Wells Fargo totted programs aimed at making homes accessible to low- and moderate-income families and a focus to pursue more than $185 billion in "diverse lending commitments."
The company did not detail how many Black applicants specifically were approved to participate in the programs compared to white applicants. Nor did it address the question of why a greater disparity exists at Wells Fargo between white and Black customers looking to refinance. Simply approving more Black applicants than the next company when you're also approving more white applicants (and more applicants in general) than the next company doesn't exactly speak to disparities between racial groups.
For a few points of comparison:
JPMorgan Chase & Co. approved 81% of Black homeowners' refinancing applications compared to 90% approved from white homeowners. Bank of America gave 66% of Black applicants the green light compared to 78% of white ones, and Rocket Mortgage approved 79% of Black applicants compared to 86% of their white counterparts, Bloomberg reported.
Engineer Mauise Ricard III, one of those Black applicants Wells Fargo rejected, told Bloomberg he paid $560.42 to apply to have his home refinanced on Valentine's Day in an Atlanta suburb. The loan officer told Ricard, who has a credit score above 800 and is married to a doctor, that his appraisal would probably be fast-tracked. Instead, the loan officer emailed him to say that “perhaps the area is not eligible,” and that he would have to pay a higher interest rate of 4.5%—even amid what were historically low interest rates at the time. Ricard told Bloomberg his property is located in a Black neighborhood.
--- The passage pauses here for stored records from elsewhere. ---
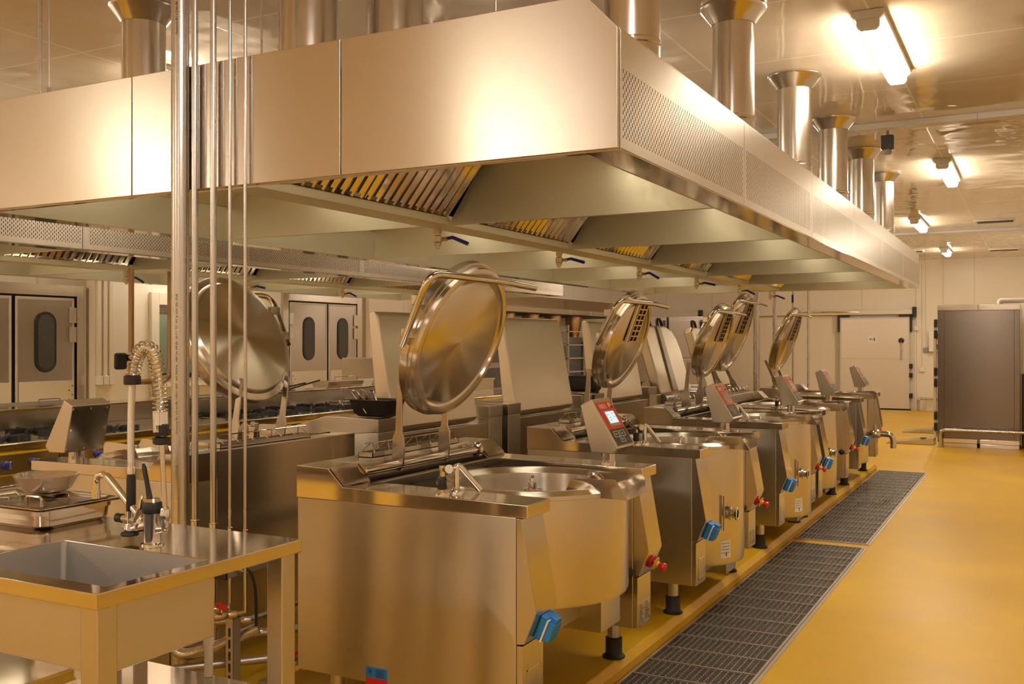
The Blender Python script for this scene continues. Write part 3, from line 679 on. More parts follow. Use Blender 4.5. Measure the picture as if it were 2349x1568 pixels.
for (x,y) in ((-.075,.015),(-.075,DY-.075),(W_+.02,.015),(W_+.02,DY-.075)):
    MB().box(x,x+.06,y,y+.06,0,H-e).build('leg', M['steelv'], t, .004)
wp = MB().cyl((-.286,.2,zb),(-.286,.2,.56),.024,20).lathe([(.024,0),(.030,.004),(.030,.05),(.026,.055)],(-.286,.2,.60),n=20).lathe([(.026,0),(.031,.004),(.031,.03),(.026,.034)],(-.286,.2,.65),n=20)
wp.cyl((-.286,.2,.56),(-.286,.2,.445),.022,20); wp.build('waste_pipe', M['white'], t)
MB().lathe([(.0305,0),(.032,.002),(.0305,.004)],(-.286,.2,.645),n=20).build('seal_ring', M['dkgrey'], t)
ov = MB().tube(rpath([(-.33,.69,.446),(-.33,.69,.58),(-.32,.66,.60)],.02,4),.0135,14).lathe([(.0135,0),(.017,.002),(.017,.03),(.0135,.034)],(-.33,.69,.545),n=16)
ov.build('overflow_pipe', M['white'], t)
t2 = thing('work_table', 'plain steel worktable joined to the left of the sink table', 'table', (-2.705,1.75,0))
MB().box(-1.6,0,0,.60,.862,.899).build('tabletop', M['mirror'], t2, .004)
for x in (-.09,-1.55):
    for y in (.02,.52): MB().box(x,x+.06,y,y+.06,0,.862).build('leg', M['steelv'], t2, .004)
MB().box(-1.55,-.05,.03,.57,.43,.445).build('undershelf', M['mirror'], t2, .002)

# ------------------------------------------------------------------ pre-rinse tap
t = thing('pre_rinse_tap', 'chrome pre-rinse tap with spring hose and black lever behind the basin', 'tap', (-2.312,2.08,.9))
O = lambda x,z,y=0: (x+2.312, y, z-.9)
bd = MB().lathe([(0,0),(.034,0),(.034,.004),(.026,.008),(.026,.085),(.028,.09),(.028,.10),(0,.10)],n=28)
bd.tube([O(-2.33,.955),O(-2.40,.935),O(-2.43,.945)],[.016,.013,.011],12); bd.tube([O(-2.30,.945),O(-2.262,.95)],.013,12)
bd.tube(rpath([O(-2.30,.948),O(-2.261,.948),O(-2.261,.99)],.012,4),.012,12)
bd.cyl(O(-2.36,.965),O(-2.445,.967),.011,14); bd.lathe([(0,0),(.015,0),(.017,.02),(.012,.04),(0,.042)],O(-2.365,.945),n=14)
bd.lathe([(.012,0),(.016,.01),(.016,.02),(.013,.035),(.010,.04)],O(-2.261,.975),n=16)
bd.build('mixer_body', M['chrome'], t)
MB().cyl(O(-2.440,.967),O(-2.462,.9675),.014,16).build('side_knob', M['black'], t)
MB().lathe([(0,.094),(.029,.094),(.030,.10),(.030,.122),(.026,.128),(0,.128)],n=24).build('cap', M['black'], t)
MB().lathe([(0,.127),(.026,.127),(.020,.137),(0,.139)],n=24).build('chrome_cap', M['chrome'], t)
MB().tube([O(-2.320,1.02),O(-2.333,1.075),O(-2.347,1.125),O(-2.351,1.137)],[.010,.007,.0075,.004],10).build('lever', M['black'], t)
MB().tube([O(-2.372,.965,-.01),O(-2.352,1.01,-.01),O(-2.345,1.048,-.01)],[.010,.007,.004],8).build('spout_lever', M['chrome'], t)
MB().tube(rpath([O(-2.352,.968),O(-2.515,1.098),O(-2.556,1.085),O(-2.557,1.025)],[.035,.03],6),.0115,14).build('spout', M['chrome'], t)
MB().tube([O(-2.557,1.045),O(-2.557,1.018)],[.014,.0135],14).build('aerator', M['chrome'], t)
MB().tube([O(-2.261,1.0),O(-2.275,1.235)],.0075,14).build('riser_tube', M['polish'], t)
pc = [O(-2.277,1.235),O(-2.283,1.36),O(-2.290,1.42),O(-2.305,1.465),O(-2.330,1.482),O(-2.356,1.478),O(-2.380,1.452),O(-2.390,1.42),O(-2.396,1.385)]
def curve(pts, n):
    P = [Vector(p) for p in pts]; out = []
    m_ = len(P)
    for i in range(m_-1):
        p0,p1,p2,p3 = P[max(i-1,0)],P[i],P[i+1],P[min(i+2,m_-1)]
        for k in range(n):
            u = k/n; out.append(.5*((2*p1)+(p2-p0)*u+(2*p0-5*p1+4*p2-p3)*u*u+(3*p1-p0-3*p2+p3)*u**3))
    out.append(P[-1]); return out
path = curve(pc, 40)
ho = MB().tube(path[::6]+[path[-1]], .0105, 12)
ho.tube(curve([O(-2.396,1.39),O(-2.402,1.30),O(-2.404,1.2),O(-2.402,1.135)],8),.0105,12); ho.build('hose', M['hose'], t)
# coil
sl = [0]
for a,b in zip(path,path[1:]): sl.append(sl[-1]+(b-a).length)
tot = sl[-1]; pts = []; turns = 46; steps = turns*14
def at(s):
    import bisect
    i = min(max(bisect.bisect(sl,s)-1,0),len(path)-2); u = (s-sl[i])/max(sl[i+1]-sl[i],1e-9); return path[i].lerp(path[i+1],u), (path[i+1]-path[i]).normalized()
for i in range(steps+1):
    u = i/steps
    # dense coils at the base, looser further on
    s_ = tot*(.15*(u/.40) if u < .40 else .15+.85*(u-.40)/.60)
    p, T = at(min(s_,tot*.999)); S = Vector((0,1,0)); Q = T.cross(S).normalized(); a = 2*PI*turns*u
    pts.append(p+(S*math.cos(a)+Q*math.sin(a))*.0205)
MB().tube(pts,.0025,6).build('spring', M['chrome'], t)
for (x,z,hh) in ((-2.276,1.232,.024),):
    MB().lathe([(0,0),(.021,0),(.022,.005),(.022,.03),(.020,.036),(0,.036)],O(x,z-.008),n=20).lathe([(0,0),(.019,0),(.024,.004),(.024,.02),(.012,.024),(0,.024)],O(x,z-.034),n=20).build('clamp', M['black'], t)
MB().lathe([(0,0),(.024,0),(.025,.004),(.025,.024),(.022,.028),(0,.028)],O(-2.397,1.372),n=20).build('clamp', M['black'], t)
MB().tube([O(-2.276,1.208),O(-2.33,1.195,.05),O(-2.40,1.185,.09)],.003,8).build('hose_hook', M['chrome'], t)
MB().tube([O(-2.402,1.14),O(-2.402,1.115)],[.011,.011],12).lathe([(.0,0),(.010,0),(.013,.004),(.013,.02),(.010,.03)],O(-2.402,1.10),n=14).tube([O(-2.403,.995),O(-2.405,.94)],[.013,.010],14).lathe([(0,0),(.010,0),(.012,.012),(.020,.014),(.014,.03),(.0,.03)],O(-2.406,.925),n=18).build('spray_barrel', M['chrome'], t)
MB().tube([O(-2.402,1.105),O(-2.402,1.09),O(-2.403,1.0),O(-2.403,.992)],[.011,.0135,.0145,.0135],16).build('spray_grip', M['black'], t)
MB().lathe([(0,0),(.025,0),(.027,.005),(.025,.010),(.012,.013),(0,.013)],O(-2.407,.918),n=24).build('spray_rose', M['rubber'], t)

# ------------------------------------------------------------------ gastronorm pan with lid, wrapped bowl
t = thing('gastronorm_pan', 'shallow rectangular steel pan with lid on the left worktable', 'steel pan', (-3.02,2.195,.8995))
def rr(a,b,r,z,n=5):
    out = []
    for (sx,sy,a0) in ((1,1,0),(-1,1,PI/2),(-1,-1,PI),(1,-1,3*PI/2)):
        for k in range(n+1): an = a0+PI/2*k/n; out.append((sx*(a-r)+r*math.cos(an), sy*(b-r)+r*math.sin(an), z))
    return out
def loft(rings, closed_bottom=True, cap_top=False):
    mb = MB(); n = len(rings[0]); vs = [p for r_ in rings for p in r_]; fs = []
    for k in range(len(rings)-1): fs += [(k*n+j,k*n+(j+1)%n,(k+1)*n+(j+1)%n,(k+1)*n+j) for j in range(n)]
    if closed_bottom: fs.append(tuple(range(n))[::-1])
    if cap_top: fs.append(tuple(range((len(rings)-1)*n,len(rings)*n)))
    return mb.add(vs,fs)
loft([rr(.225,.125,.045,0),rr(.24,.14,.05,.012),rr(.243,.143,.05,.045),rr(.247,.147,.05,.046),rr(.248,.148,.05,.062),rr(.262,.162,.02,.064),rr(.263,.163,.02,.067),rr(.245,.146,.05,.067),rr(.24,.142,.05,.03)],True,True).build('pan', M['polish'], t, 0)
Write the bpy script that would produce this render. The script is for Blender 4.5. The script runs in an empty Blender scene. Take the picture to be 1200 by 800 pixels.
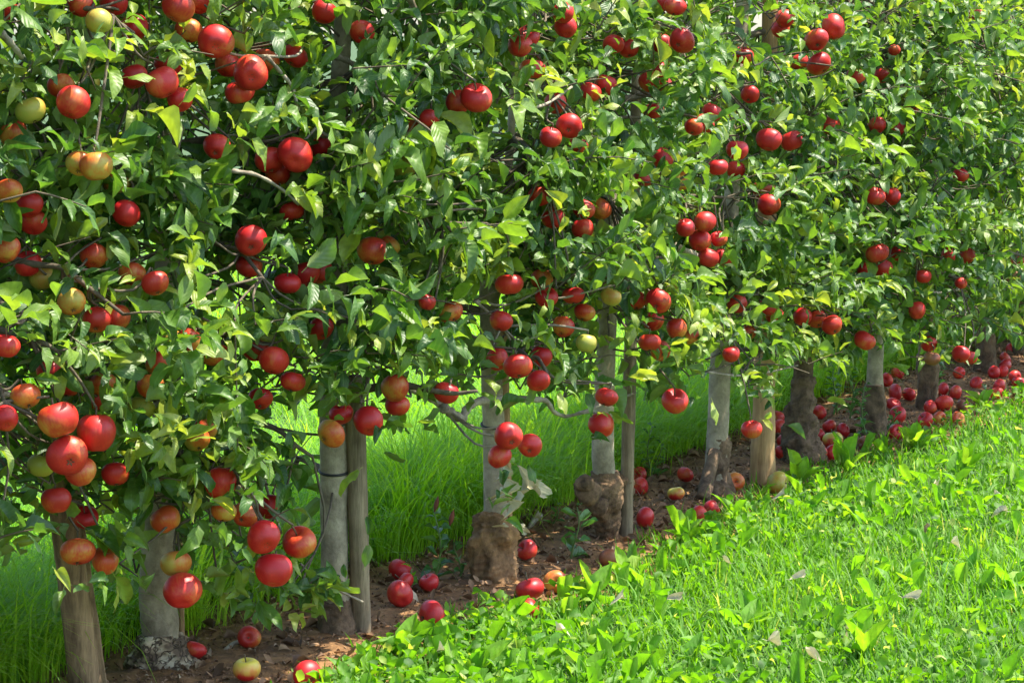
import bpy, math, random
import numpy as np
from mathutils import Vector, Matrix, Euler, Quaternion

# ------------------------------------------------------------------ camera, sky, sun, exposure
scene = bpy.context.scene
COL = scene.collection
CAM_H, FOC, PITCH = 1.40, 3000.0, math.atan(368 / 3000.0)
cam_data = bpy.data.cameras.new('camera')
cam = bpy.data.objects.new('camera', cam_data)
COL.objects.link(cam)
cam_data.sensor_width = 36.0
cam_data.lens = 36.0 * FOC / 1200.0
cam_data.clip_start, cam_data.clip_end = 0.1, 2000.0
cam.location = (0, 0, CAM_H)
cam.rotation_euler = (math.pi / 2 - PITCH, 0, 0)
scene.camera = cam

SUN_AZ = math.radians(80)      # clockwise from +Y (the way the camera looks)
SUN_EL = math.radians(64)
world = bpy.data.worlds.new('World')
scene.world = world
world.use_nodes = True
wn = world.node_tree
bg = wn.nodes['Background']
sky = wn.nodes.new('ShaderNodeTexSky')
sky.sky_type = 'NISHITA'
sky.sun_disc = False
sky.sun_elevation = SUN_EL
sky.sun_rotation = SUN_AZ
sky.air_density, sky.dust_density, sky.ozone_density = 1.0, 1.5, 1.0
wn.links.new(sky.outputs['Color'], bg.inputs['Color'])
bg.inputs['Strength'].default_value = 0.15
sun_data = bpy.data.lights.new('sun', 'SUN')
sun_data.energy = 3.7
sun_data.angle = math.radians(0.5)
sun_data.color = (1.0, 0.93, 0.80)
sun = bpy.data.objects.new('sun', sun_data)
COL.objects.link(sun)
sun_dir = Vector((math.sin(SUN_AZ) * math.cos(SUN_EL), math.cos(SUN_AZ) * math.cos(SUN_EL), math.sin(SUN_EL)))
sun.rotation_euler = sun_dir.to_track_quat('Z', 'Y').to_euler()
sun.location = sun_dir * 30
vs = scene.view_settings
vs.view_transform = 'Standard'
vs.look = 'None'
vs.gamma = 1.0
vs.use_curve_mapping = False
vs.exposure = 1.68
scene.cycles.max_bounces = 8
scene.cycles.transmission_bounces = 6
scene.cycles.transparent_max_bounces = 4

rng = np.random.default_rng(11)
random.seed(11)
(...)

“They kept moving the needle,” Ricard says. “They didn’t want to move forward for whatever reason.”
In 2012, Wells Fargo settled a $175 million lawsuit after being accused of charging Black and Latino customers higher rates on mortgages, according to Reuters.
Six years later, in 2018, the city of Sacramento accused the company of a "long-standing pattern and practice" of illegal lending that lowered home values, upped foreclosures, and capped property tax revenue used to fund schools in minority communities, according to CNN.
And in 2019, the Philadelphia Inquirer reported on Dec. 16 that Wells Fargo was set to pay Philadelphia $10 million to settle a lawsuit alleging lending discrimination targeting minorities.
Wells Fargo didn't immediately respond to a Daily Kos request for comment, but the company told Bloomberg it treats its potential borrowers the same, "is more selective than other lenders, and an internal review of the bank’s 2020 refinancing decisions confirmed that 'additional, legitimate, credit-related factors' were responsible for the differences."
Ricard told Bloomberg he was ultimately able to get his home refinanced through another lender—at a 3.35% interest rate.
“It’s sad that as a banking institution that they essentially can’t be trusted,” Ricard told Bloomberg. “As an African American, a person of color, we deal with enough hardships that life hands us. To be discriminated against financially is a hardship.”